Thursday, December 20, 2007

You Are What Your Parents Dress You In

Negativity Ahead: Parents tell their kids "learn from my mistake," and it actually bugs them as they watch their children ignoring their precious lessons, and making the same mistakes they made. But, at the same time, parents are making new mistakes, and learning the hard lessons from them. These mistakes are the ones that the older generation of parents is begging the younger parents to "learn from our mistakes," but the parents ignore these please and learn the hard way.

Case in point: Parents want to dress their kids in cute clothes, and then in cool clothes, and then when their son or daughter reach yeshiva age they expect the child to change their clothing style from what it was for 12 years and only wear proper, chassidish, frum garb. It won't happen.
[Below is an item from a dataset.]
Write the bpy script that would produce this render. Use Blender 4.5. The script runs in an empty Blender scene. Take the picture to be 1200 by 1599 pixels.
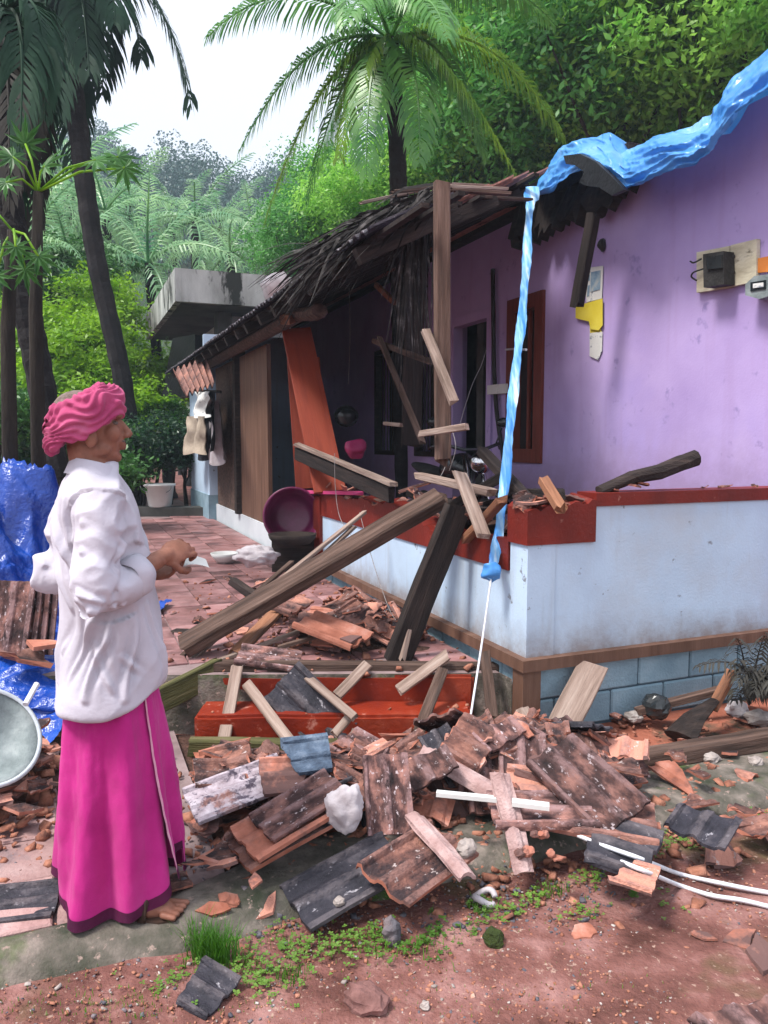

Parents! You buy the clothes your children wear. Buy them decent, Yiddishe clothing from day one. Teach them that there is nothing else. When I see bochurim during their break wearing all kinds of trucker clothes, it pains my heart. The kid is 14 years old, wearing what his folks bought for him, and he's dressed like any shaigetz on the street.

The child hears from his teachers that he needs to dress one way, and from his parents he hears that it's only a school rule, but as soon as he leaves the four walls of the yeshiva, he can wear dungarees.

Parents, don't ruin your children because you want them to dress cute, or b/c you want them to feel freedom. Tell them what to wear. They'll listen. They want to listen. Unless you're telling them today for the first time and they're fifteen years old.

And yes, I find it cute that I write as though parents (or anyone for that matter) are lining up to read my bloggings.